Sempre sul fronte dell’AI, Ibm ha poi lanciato Instruct Lab, che – semplificando – permette alle imprese di usare modelli esistenti disponibili nel mondo open source e di perfezionarli alimentandoli con i propri dati. “In questo modo si risparmiano tempo e risorse, aumentando l’accuratezza dei modelli grazie all’uso di informazioni qualificate”, ha precisato Krause, che ha poi citato Ibm Concert, pensata per aiutare i clienti a identificare vulnerabilità potenziali nello sviluppo di soluzioni di automazione, e il nuovo programma dedicato all’ecosistema dei partner, la cui partenza è prevista per la seconda metà dell’anno.

Come cambia l’attività consulenziale di Big Blue

All’incontro era presente anche Tiziana Tonaghi, managing partner di Ibm consulting Italia, che ha spiegato come la componente tecnologica legata alla GenAI stia cambiando profondamente anche l’attività consulenziale di Big Blue. “Oggi possiamo contare su una piattaforma basata su Watson X che mette a disposizione metodi, tool e soprattutto assistenti digitali addestrati su topic specifici con criteri di sicurezza e responsabilità. Riusciamo così non solo a sviluppare più rapidamente business case che indirizzano la strategia condivisa dal cliente, ma anche a creare nuovi strumenti di analisi e di assistenza attraverso attività di coding gestite direttamente dall’AI. L’esperienza ci dice che grazie a questa piattaforma guadagniamo tra il 40 e il 50% di produttività per ogni sessione di lavoro”.

Ed è sulla base di questa attività interne che poi Ibm Consulting riversa sul mercato l’expertise maturata. Gli use case più richiesti (e più attuabili) riguardano al momento quelli sui fronti del customer service, dei servizi digitali (a partire da processi HR e operations) e dell’IT for IT (specialmente per quanto riguarda il coding).

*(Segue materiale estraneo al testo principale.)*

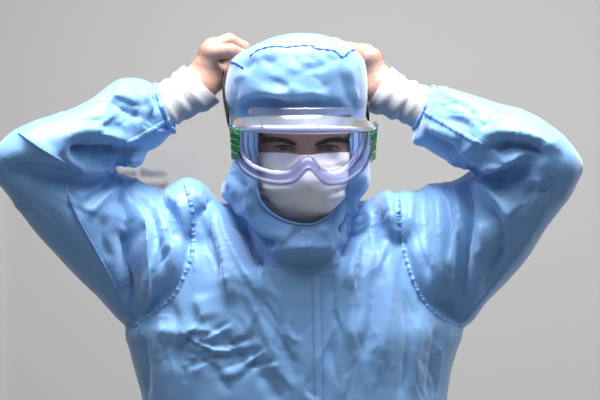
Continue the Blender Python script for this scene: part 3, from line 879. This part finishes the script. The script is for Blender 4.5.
# nothing of the body shows through the clothes: keep it inside sleeves and hood
Pb = PX(BV); BV2 = BV.copy()
in_sleeve = ((Pb[:, 0] < 150) | (Pb[:, 0] > 446) | (Pb[:, 1] > 228)) & (Pb[:, 1] < 520)
skull = (np.linalg.norm(BV - (HO + np.array([0, .012, -.01])), axis=1) < .128) & ~(in_poly(Pb, [(252, 110), (252, 226), (354, 226), (354, 110)]) & (BV[:, 1] < -.03)) & ~((BV[:, 2] > 1.665) & ((BV[:, 1] > .06) | (np.abs(BV[:, 0]) > .078)))
for sel, bv, lim in ((in_sleeve, cov_bvh, .09), (skull, hood_bvh, .03)):
    for i in np.nonzero(sel)[0]:
        p = Vector(BV2[i]); q, nn, _, dist = bv.find_nearest(p, lim)
        if q is None: continue
        if (p - q).dot(nn) > -.006: BV2[i] = np.array(q - nn * .007)
body.data.vertices.foreach_set('co', BV2.astype(np.float32).ravel()); body.data.update()
# face opening hem
c_open = np.array(OPEN, float).mean(0)
ln = surface_line([tuple(c_open + (np.array(p) - c_open) * 1.012) for p in OPEN] + [OPEN[0]], hood_bvh, 150, .0006)
v_, f_ = tube(ln, .0016, 8); mesh_obj('face_hem', v_, f_, M['seam'], hood)
for i, line in enumerate(([(230.5, 62), (236, 63.5), (243, 68)], [(250, 56.5), (257, 51), (266, 48), (276, 46.6), (288, 47.3), (300, 46), (312, 46.2), (314, 48.4), (322, 49.4), (334, 51), (342, 57), (350, 51.5), (358.5, 49.5)])):
    ln = surface_line(line, hood_bvh, 150, .0003)
    ln = ln + rng.normal(0, .00025, ln.shape)
    v_, f_ = tube(ln, .00085 + .0003 * np.sin(np.linspace(0, 90, len(ln))), 6); o = mesh_obj('crown_stitching', v_, f_, M['stitch'], hood)
    o['label'] = 'dark blue stitching'
ln = surface_line([(305, 226), (306, 240), (308, 256)], hood_bvh, 40, .0004); v_, f_ = tube(ln, .0005, 5); mesh_obj('chin_seam', v_, f_, M['seam'], hood)

# overshoes
for sx in (-1, 1):
    V, F = merge([loft([(300 + sx * 80 - 44, 1360, 300 + sx * 80 + 44, 1360, .03, .055), (300 + sx * 80 - 42, 1420, 300 + sx * 80 + 42, 1420, .0, .09), (300 + sx * 82 - 42, 1446, 300 + sx * 82 + 42, 1446, -.03, .125)], 12, 32)])
    V[:, 2] = np.maximum(V[:, 2], .002)
    o = mesh_obj('overshoe', V, F, M['shoe'], person); fix_normals(o)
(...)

Tra i clienti che hanno già messo a frutto la tecnologia ci sono WindTre, che ha sviluppato insieme al team di Tonaghi l’assistente virtuale Will, in grado di decuplicare la produttività del customer service dell’operatore Tlc, e l’ufficio Hr di Barilla, che sta mappando la forza lavoro per evidenziare i gap con gli skill richiesti in modo da proporre percorsi formativi in grado di riallineare costantemente le competenze.

“Ma ci stiamo dedicando anche all’ambito sportivo”, ha chiosato Rebattoni. “Lavoriamo con una società calcistica che gioca nel campionato italiano di Serie A e che vuole sfruttare dati e intelligenza artificiale per potenziare le attività di scouting. Del resto, si compete in un mercato diviso tra chi dispone di grossi capitali finanziarie e chi punta sui vivai: la capacità di sfruttare una piattaforma che raccoglie e integra i dati forniti dagli scout e genera, grazie all’AI, insight su possibili candidati a ricoprire ruoli specifici può trasformarsi in un importante fattore di vantaggio competitivo per chi ha meno risorse”.